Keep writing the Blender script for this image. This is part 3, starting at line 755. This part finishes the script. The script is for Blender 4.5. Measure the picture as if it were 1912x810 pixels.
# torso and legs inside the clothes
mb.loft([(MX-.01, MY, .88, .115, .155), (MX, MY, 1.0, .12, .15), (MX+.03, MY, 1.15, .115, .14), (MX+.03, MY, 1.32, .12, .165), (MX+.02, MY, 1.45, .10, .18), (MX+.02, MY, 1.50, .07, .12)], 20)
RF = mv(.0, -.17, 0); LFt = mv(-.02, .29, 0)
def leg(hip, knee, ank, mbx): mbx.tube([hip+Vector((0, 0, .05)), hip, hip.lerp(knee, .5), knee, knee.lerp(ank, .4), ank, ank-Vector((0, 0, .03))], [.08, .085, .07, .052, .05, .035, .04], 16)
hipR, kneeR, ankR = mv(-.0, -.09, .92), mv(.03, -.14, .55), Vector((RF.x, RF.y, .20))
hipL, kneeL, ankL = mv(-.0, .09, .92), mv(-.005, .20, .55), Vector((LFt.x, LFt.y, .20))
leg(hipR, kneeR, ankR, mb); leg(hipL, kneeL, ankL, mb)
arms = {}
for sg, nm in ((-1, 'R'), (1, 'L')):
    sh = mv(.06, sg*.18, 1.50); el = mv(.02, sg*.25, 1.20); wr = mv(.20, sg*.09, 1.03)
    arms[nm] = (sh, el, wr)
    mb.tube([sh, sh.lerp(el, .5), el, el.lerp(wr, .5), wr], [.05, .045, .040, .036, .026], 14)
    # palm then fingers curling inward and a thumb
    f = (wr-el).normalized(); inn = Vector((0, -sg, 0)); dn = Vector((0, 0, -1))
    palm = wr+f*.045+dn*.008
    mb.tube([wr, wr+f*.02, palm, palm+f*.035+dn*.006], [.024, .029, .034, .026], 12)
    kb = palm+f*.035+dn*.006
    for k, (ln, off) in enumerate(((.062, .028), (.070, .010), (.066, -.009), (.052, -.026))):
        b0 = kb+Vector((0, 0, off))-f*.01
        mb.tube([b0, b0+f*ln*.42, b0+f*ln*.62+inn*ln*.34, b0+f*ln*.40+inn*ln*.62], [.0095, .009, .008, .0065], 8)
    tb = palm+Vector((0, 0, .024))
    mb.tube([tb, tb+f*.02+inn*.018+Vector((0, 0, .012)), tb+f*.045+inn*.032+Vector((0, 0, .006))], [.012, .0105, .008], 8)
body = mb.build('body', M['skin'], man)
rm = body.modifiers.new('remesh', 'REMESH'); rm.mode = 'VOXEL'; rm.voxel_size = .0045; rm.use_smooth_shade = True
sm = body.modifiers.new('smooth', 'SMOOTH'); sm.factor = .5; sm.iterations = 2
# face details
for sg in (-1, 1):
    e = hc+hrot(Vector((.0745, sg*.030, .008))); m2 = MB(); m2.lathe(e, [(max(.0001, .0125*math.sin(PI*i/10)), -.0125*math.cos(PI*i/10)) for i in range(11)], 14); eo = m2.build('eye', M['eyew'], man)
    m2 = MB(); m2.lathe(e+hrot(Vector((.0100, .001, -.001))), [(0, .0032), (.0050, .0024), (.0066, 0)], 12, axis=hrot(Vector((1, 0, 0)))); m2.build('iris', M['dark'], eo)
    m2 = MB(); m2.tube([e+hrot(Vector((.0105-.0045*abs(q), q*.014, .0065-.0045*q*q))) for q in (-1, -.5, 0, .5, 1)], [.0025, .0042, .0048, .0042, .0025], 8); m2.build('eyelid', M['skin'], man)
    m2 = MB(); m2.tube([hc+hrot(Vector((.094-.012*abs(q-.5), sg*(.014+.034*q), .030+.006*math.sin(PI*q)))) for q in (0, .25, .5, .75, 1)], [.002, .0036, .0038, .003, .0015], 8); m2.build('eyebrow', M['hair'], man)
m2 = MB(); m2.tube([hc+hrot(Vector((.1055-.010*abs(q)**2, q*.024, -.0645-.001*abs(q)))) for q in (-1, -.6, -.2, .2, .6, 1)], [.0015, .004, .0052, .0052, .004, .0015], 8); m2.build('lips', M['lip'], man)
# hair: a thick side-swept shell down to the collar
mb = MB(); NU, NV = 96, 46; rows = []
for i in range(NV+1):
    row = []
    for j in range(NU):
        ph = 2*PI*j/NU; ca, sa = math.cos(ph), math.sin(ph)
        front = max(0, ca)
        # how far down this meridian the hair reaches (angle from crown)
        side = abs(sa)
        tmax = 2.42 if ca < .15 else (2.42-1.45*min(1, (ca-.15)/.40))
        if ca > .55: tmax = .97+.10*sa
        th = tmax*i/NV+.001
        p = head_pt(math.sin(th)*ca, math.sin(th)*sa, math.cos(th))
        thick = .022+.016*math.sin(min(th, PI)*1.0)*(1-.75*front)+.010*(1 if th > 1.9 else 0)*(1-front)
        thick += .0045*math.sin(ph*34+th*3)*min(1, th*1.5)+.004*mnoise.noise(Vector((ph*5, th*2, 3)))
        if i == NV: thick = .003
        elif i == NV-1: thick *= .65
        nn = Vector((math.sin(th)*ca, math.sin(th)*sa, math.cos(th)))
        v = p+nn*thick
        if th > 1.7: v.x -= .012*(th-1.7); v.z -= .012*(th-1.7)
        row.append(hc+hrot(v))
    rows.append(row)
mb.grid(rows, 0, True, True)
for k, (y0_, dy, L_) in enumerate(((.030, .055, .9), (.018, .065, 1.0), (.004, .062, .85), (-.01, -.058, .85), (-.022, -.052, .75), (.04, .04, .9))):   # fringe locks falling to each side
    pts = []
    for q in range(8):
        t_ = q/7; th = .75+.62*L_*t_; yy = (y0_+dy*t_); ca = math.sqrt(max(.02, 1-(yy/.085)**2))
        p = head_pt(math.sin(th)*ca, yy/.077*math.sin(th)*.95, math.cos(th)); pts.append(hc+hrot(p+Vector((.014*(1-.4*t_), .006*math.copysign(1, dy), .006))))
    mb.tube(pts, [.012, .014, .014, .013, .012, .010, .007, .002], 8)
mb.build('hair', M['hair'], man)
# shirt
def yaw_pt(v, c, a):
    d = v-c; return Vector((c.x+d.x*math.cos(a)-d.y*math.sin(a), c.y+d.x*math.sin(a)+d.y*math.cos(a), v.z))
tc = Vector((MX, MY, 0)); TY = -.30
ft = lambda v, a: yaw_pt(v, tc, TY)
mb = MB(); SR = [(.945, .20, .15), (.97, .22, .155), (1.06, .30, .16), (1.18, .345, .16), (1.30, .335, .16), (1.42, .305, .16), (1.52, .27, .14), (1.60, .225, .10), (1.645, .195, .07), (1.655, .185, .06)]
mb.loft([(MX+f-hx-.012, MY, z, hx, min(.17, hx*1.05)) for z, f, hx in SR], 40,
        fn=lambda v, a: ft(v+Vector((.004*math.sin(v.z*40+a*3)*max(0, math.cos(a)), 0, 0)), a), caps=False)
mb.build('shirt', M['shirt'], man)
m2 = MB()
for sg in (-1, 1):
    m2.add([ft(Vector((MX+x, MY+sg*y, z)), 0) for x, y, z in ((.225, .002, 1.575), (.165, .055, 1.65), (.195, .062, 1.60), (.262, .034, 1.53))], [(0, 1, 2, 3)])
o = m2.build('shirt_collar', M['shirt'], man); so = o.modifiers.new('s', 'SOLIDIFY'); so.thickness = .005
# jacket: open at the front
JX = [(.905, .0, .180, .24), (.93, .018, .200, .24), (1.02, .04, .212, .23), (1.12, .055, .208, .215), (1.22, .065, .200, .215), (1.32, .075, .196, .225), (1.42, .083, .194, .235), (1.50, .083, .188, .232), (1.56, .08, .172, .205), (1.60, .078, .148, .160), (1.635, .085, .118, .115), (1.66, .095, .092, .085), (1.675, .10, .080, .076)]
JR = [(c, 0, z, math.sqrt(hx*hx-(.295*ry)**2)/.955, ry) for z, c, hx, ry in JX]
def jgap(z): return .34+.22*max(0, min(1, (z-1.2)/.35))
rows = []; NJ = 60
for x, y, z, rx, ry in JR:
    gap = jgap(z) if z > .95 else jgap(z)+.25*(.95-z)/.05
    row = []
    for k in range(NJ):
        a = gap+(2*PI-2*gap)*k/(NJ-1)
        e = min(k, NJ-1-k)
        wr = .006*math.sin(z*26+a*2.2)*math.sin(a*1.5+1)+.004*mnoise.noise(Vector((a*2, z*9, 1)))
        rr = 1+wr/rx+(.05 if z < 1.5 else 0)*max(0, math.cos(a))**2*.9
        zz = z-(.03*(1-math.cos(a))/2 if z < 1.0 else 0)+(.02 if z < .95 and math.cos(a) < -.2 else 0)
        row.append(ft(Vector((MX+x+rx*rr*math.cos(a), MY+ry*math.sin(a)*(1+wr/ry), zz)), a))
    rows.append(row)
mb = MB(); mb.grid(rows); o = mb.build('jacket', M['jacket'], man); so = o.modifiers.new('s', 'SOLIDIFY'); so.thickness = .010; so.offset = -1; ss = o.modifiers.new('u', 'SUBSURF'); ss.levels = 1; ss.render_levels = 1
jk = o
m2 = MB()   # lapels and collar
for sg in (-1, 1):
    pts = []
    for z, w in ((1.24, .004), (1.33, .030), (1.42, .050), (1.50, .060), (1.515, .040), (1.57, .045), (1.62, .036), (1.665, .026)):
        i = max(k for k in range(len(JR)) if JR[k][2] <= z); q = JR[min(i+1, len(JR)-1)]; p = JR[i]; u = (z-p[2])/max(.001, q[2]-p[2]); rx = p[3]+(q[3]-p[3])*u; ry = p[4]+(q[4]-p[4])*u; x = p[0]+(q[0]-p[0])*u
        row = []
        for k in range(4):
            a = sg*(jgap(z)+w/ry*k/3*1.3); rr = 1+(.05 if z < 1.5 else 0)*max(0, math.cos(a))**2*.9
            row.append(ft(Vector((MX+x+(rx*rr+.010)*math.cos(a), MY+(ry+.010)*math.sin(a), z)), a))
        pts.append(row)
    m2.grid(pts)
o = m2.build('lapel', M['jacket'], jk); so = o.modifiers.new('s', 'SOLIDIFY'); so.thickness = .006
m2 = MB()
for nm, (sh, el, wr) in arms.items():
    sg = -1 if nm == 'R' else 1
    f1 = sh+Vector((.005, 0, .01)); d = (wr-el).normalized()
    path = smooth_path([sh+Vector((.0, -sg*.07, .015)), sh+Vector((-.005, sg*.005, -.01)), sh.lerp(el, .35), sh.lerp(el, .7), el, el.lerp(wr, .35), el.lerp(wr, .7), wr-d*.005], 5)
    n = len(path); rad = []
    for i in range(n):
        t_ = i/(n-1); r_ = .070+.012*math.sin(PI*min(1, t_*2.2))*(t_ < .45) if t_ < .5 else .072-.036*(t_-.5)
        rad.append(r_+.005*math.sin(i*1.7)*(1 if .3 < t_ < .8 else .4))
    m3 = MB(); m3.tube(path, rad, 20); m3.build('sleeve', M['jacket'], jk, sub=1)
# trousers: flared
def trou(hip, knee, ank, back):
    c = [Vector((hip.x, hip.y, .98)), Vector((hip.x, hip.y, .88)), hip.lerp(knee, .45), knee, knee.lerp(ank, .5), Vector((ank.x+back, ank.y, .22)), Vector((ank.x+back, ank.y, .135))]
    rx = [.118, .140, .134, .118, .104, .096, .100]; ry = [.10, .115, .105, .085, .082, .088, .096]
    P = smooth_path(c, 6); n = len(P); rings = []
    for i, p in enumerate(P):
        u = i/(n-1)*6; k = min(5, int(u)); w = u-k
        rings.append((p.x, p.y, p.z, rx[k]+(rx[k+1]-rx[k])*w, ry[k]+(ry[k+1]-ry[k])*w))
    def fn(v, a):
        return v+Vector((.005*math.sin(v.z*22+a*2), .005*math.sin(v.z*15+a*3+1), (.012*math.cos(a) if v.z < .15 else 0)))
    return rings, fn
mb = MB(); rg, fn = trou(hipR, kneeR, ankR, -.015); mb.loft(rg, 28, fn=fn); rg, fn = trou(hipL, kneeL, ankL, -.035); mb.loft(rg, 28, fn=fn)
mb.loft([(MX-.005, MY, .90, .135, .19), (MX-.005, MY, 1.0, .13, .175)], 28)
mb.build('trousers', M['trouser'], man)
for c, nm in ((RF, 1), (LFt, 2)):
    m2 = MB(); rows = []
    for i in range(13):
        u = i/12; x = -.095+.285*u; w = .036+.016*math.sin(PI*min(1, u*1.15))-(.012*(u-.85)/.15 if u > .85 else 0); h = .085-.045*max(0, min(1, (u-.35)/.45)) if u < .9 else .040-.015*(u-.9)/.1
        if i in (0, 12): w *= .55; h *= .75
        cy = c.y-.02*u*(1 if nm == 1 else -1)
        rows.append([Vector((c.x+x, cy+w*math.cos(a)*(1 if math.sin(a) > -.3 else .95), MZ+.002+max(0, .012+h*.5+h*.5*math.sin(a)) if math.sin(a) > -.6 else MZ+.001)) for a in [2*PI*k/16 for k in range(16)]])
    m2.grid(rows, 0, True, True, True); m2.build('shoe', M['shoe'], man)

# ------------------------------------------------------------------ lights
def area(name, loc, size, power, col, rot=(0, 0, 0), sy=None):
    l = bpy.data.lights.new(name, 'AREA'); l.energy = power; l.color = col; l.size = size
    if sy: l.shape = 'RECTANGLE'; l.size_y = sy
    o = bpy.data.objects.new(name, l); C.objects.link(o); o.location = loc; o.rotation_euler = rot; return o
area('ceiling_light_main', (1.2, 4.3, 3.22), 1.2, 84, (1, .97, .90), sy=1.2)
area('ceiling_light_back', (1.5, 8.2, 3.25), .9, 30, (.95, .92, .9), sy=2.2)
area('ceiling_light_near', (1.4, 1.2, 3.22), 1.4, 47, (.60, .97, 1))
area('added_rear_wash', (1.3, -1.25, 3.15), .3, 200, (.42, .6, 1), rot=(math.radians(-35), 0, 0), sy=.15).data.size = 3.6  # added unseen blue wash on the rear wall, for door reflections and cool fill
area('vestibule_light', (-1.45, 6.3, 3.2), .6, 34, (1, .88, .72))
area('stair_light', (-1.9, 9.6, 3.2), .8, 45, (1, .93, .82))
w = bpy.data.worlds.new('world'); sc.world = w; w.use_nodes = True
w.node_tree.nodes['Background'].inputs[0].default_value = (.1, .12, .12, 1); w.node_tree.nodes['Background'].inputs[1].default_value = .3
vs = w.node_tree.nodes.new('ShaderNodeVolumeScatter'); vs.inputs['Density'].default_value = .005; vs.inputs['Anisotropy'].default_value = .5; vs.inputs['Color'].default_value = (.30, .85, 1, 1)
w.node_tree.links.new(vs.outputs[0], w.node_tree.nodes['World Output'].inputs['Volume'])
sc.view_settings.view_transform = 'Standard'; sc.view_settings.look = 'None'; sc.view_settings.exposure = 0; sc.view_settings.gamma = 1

INSTRUCTIONS FOR THE TASK » Return each line with "this".

EXERCISE ANSWER »
Keep writing the Blender script for this image. This is part 3, starting at line 755. This part finishes the script. The script is for Blender 4.5. Measure the picture as if it were 1912x810 pixels.
        # how far down this meridian the hair reaches (angle from crown)